En troisième lieu, le risque très élevé de surendettement et la charge des futures générations

La plupart des pays africains émettant des euro-obligations ont un poids économique relativement faible au niveau mondial et sont relativement plus vulnérables aux fluctuations internationales exogènes des marchés de capitaux et de produits de base, d’où la nécessité pour leur gouvernement de bien gérer leur exposition aux risques financiers et autres mondiaux, ce qui est intrinsèquement beaucoup plus difficile lorsqu’intervient l’humeur des marchés mondiaux, dans la mesure où d’importantes fluctuations des taux de change peuvent avoir de lourdes répercussions financières. Pendant les années 1980, les fluctuations des taux de change qui ont entraîné une appréciation du dollar ont contribué à l’amplification de la crise de la dette dans de nombreux pays africains. On voit donc que la composition monétaire de la dette extérieure peut être lourde de conséquences pour la viabilité future de la dette. Ce sont les générations futures qui paieront le prix des errements actuels. Selon le dernier recensement de 2014, 78% de la population ivoirienne a moins de 35 ans.

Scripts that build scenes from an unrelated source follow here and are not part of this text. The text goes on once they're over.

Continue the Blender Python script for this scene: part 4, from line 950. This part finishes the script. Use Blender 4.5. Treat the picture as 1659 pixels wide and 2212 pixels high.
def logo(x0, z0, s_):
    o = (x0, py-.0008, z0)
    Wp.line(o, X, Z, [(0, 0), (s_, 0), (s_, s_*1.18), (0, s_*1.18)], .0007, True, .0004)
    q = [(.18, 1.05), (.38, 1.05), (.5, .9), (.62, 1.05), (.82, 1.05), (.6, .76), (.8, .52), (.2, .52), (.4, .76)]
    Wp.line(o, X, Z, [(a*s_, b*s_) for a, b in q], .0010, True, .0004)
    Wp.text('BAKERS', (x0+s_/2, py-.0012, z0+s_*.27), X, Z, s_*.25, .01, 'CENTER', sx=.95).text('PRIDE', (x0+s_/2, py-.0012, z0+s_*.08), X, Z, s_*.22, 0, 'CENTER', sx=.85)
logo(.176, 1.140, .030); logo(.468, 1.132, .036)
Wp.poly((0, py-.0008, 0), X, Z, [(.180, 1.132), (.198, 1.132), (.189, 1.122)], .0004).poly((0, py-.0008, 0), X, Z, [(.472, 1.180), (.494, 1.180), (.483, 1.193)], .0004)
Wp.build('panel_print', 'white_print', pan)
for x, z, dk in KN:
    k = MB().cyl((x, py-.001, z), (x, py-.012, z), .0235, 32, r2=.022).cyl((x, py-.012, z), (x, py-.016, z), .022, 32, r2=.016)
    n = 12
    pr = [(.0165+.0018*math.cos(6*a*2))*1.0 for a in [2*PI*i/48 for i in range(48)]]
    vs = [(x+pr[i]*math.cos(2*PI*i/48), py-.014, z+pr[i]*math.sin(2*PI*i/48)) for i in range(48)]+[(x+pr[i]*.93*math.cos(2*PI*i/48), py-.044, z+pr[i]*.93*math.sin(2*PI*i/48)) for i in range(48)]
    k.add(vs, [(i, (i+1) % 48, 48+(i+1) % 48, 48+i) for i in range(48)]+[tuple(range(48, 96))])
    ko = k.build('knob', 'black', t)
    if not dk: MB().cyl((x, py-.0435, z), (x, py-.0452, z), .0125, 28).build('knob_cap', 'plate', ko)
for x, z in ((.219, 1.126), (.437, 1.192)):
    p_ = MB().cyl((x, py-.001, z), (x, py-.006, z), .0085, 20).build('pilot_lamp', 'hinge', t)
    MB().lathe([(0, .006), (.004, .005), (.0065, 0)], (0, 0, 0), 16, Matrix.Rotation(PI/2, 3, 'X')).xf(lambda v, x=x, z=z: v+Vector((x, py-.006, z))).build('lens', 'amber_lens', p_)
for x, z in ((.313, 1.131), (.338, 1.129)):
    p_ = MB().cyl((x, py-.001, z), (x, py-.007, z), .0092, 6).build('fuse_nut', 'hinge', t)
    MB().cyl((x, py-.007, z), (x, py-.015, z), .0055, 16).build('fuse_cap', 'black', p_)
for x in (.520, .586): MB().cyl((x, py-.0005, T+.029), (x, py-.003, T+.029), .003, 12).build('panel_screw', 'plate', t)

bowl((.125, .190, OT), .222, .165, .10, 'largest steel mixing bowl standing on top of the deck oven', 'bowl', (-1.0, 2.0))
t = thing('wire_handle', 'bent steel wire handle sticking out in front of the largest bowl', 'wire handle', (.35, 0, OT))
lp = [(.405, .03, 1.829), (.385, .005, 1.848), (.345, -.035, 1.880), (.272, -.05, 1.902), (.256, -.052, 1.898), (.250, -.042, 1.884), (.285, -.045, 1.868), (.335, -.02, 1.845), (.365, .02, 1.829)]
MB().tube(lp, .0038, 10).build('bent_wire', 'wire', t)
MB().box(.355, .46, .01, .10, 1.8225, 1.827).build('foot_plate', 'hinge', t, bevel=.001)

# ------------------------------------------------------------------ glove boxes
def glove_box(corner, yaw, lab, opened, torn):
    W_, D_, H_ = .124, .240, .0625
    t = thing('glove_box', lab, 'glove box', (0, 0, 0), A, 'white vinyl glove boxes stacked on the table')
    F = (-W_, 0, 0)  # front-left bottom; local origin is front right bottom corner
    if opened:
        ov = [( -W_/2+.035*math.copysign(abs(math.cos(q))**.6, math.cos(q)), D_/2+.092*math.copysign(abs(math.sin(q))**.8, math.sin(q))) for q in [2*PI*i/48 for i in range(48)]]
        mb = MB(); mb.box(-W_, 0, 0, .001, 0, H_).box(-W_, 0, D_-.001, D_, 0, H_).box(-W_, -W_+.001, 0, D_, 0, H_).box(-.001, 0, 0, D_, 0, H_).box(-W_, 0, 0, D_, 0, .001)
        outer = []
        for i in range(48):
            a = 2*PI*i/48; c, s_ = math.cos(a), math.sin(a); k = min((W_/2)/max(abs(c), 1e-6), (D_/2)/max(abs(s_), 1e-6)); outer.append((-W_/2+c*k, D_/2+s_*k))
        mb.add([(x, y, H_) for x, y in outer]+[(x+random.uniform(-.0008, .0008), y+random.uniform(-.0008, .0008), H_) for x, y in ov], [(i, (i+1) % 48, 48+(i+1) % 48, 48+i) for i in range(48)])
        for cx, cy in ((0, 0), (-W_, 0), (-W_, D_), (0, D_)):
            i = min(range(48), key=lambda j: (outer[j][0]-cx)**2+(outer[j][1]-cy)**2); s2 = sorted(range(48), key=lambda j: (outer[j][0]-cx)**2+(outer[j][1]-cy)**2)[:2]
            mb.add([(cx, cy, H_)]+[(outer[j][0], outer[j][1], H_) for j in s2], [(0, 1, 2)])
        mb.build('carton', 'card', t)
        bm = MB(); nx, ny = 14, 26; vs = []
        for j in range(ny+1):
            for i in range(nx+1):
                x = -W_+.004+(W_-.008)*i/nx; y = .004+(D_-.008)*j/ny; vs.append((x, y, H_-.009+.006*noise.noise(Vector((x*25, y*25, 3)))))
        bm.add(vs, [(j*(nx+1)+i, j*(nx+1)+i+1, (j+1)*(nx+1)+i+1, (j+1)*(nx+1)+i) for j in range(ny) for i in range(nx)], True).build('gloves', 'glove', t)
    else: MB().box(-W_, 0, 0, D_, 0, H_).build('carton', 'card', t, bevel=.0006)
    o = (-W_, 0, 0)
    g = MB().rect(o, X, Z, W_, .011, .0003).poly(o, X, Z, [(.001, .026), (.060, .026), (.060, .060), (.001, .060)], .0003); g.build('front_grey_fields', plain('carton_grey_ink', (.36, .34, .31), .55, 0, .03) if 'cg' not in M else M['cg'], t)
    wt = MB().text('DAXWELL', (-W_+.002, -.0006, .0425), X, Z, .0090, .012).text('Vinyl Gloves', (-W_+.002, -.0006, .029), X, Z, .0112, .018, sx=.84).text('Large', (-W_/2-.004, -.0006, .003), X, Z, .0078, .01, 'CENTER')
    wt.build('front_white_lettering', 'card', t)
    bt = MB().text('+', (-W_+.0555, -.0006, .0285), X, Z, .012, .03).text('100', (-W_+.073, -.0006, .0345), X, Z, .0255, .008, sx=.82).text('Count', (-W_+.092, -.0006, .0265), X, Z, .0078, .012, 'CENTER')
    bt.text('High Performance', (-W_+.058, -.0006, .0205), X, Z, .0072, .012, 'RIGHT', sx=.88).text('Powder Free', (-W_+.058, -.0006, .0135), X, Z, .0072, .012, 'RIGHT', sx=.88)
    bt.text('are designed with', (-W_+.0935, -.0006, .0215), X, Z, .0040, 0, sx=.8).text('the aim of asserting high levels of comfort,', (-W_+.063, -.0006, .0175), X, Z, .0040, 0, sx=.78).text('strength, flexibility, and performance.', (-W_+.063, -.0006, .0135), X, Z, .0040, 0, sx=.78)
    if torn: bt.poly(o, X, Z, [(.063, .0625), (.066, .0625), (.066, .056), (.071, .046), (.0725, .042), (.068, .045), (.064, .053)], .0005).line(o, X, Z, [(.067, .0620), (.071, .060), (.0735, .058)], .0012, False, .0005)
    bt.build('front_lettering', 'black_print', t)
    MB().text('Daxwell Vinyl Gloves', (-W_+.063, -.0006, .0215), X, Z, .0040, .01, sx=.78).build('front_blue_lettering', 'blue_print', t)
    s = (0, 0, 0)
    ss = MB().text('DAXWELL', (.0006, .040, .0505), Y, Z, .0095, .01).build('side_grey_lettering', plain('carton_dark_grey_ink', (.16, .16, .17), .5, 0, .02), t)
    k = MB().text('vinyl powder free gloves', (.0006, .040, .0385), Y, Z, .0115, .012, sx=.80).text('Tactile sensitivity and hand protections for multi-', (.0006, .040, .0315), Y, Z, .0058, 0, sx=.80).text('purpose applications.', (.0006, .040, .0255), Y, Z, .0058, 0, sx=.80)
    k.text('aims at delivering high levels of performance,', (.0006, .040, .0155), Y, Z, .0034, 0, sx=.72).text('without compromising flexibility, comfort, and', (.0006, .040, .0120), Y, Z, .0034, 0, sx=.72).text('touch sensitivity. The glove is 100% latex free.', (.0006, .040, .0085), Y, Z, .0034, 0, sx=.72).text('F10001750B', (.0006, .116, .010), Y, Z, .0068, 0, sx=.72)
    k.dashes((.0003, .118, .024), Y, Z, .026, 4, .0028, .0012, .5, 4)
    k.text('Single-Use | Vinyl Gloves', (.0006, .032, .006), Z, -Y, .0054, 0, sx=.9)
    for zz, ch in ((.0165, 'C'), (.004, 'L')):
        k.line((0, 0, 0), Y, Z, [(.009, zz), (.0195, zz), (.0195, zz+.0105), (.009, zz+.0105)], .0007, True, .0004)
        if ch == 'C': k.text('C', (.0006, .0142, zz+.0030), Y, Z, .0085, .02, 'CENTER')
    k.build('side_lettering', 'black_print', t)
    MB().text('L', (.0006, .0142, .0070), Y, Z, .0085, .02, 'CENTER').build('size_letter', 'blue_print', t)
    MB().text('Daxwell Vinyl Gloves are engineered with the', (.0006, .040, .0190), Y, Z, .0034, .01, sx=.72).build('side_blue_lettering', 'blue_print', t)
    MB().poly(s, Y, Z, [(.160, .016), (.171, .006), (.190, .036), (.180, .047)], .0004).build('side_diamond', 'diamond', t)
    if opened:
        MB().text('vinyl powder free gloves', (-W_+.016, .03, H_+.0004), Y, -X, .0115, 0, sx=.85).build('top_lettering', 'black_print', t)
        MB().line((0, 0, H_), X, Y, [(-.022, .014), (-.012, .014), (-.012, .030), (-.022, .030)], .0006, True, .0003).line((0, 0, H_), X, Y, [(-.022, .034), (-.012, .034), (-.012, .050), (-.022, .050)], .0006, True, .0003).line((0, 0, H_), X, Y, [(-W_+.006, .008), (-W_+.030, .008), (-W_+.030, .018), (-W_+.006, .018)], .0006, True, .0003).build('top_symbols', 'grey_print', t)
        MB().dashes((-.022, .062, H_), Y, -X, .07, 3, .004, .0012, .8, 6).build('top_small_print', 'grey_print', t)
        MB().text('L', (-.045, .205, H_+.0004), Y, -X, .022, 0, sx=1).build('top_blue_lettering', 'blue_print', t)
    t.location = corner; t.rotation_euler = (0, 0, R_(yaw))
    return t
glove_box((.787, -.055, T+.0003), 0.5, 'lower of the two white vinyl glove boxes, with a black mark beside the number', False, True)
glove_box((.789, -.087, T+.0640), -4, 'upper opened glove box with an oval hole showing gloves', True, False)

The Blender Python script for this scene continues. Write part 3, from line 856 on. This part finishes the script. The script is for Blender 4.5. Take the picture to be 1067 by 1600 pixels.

L’explosion de l’endettement de notre pays nourrit des inquiétudes légitimes sur la soutenabilité à terme d’un tel fardeau. Le problème sous-jacent est la faiblesse de la transformation structurelle de notre économie. L’incertitude sur l’avenir proche de l’économie ivoirienne impose de faire la part entre les composantes structurelles de la croissance actuelle et ses déterminants conjoncturels. Le futur économique de la Côte d’Ivoire dépendra, finalement, de la capacité du gouvernement à faire sortir le pays du modèle d’économie rentière avec lequel il se débat depuis la colonisation.